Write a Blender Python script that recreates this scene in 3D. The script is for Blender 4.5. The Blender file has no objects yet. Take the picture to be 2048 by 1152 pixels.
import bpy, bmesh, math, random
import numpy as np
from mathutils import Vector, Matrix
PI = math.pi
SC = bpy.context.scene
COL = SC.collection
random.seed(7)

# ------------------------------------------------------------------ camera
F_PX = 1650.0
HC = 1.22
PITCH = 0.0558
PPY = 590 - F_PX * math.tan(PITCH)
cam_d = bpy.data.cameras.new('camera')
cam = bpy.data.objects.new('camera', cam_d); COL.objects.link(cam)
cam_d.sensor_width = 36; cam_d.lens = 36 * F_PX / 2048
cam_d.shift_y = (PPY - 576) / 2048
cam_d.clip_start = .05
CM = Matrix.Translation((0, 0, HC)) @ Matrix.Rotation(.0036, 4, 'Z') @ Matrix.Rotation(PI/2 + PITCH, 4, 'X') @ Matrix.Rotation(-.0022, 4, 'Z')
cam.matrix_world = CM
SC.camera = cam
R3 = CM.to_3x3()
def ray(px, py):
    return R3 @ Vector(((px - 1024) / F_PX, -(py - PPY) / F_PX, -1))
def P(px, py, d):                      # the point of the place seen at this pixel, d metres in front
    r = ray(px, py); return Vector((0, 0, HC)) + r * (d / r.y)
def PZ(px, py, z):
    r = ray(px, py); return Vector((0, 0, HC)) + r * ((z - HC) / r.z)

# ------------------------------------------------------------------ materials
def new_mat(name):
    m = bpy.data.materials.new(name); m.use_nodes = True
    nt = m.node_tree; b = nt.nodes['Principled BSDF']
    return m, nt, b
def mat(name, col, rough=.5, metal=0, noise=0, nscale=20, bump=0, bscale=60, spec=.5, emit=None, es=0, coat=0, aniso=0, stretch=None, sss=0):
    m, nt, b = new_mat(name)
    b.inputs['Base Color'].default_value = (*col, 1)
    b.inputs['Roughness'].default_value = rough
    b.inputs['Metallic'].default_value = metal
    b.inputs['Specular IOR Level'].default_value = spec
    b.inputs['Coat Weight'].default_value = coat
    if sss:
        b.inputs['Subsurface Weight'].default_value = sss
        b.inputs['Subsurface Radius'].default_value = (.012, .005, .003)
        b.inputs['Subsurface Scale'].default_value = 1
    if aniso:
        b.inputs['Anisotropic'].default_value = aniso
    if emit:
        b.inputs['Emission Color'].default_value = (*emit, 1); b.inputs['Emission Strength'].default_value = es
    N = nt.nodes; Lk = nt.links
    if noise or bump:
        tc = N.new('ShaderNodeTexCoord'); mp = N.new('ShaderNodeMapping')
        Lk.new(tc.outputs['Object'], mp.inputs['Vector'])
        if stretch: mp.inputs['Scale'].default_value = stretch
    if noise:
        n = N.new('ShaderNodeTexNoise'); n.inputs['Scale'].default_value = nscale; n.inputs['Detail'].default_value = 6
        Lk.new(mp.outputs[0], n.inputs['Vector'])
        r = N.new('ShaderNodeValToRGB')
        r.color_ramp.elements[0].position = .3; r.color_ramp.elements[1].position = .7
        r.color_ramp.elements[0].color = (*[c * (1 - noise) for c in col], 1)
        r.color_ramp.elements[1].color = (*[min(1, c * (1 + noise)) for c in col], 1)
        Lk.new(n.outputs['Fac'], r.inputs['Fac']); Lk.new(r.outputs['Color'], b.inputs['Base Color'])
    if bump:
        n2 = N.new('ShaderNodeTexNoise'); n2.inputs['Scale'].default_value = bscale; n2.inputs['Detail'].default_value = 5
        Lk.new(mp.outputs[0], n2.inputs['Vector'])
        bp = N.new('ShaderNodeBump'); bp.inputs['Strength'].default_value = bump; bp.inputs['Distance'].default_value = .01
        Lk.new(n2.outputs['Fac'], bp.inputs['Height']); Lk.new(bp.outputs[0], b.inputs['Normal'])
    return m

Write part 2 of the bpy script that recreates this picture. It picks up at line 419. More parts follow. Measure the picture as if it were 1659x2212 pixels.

Goal:
Determine the number of lines where the string "objects" occurs, and give that number only.

Full output:
2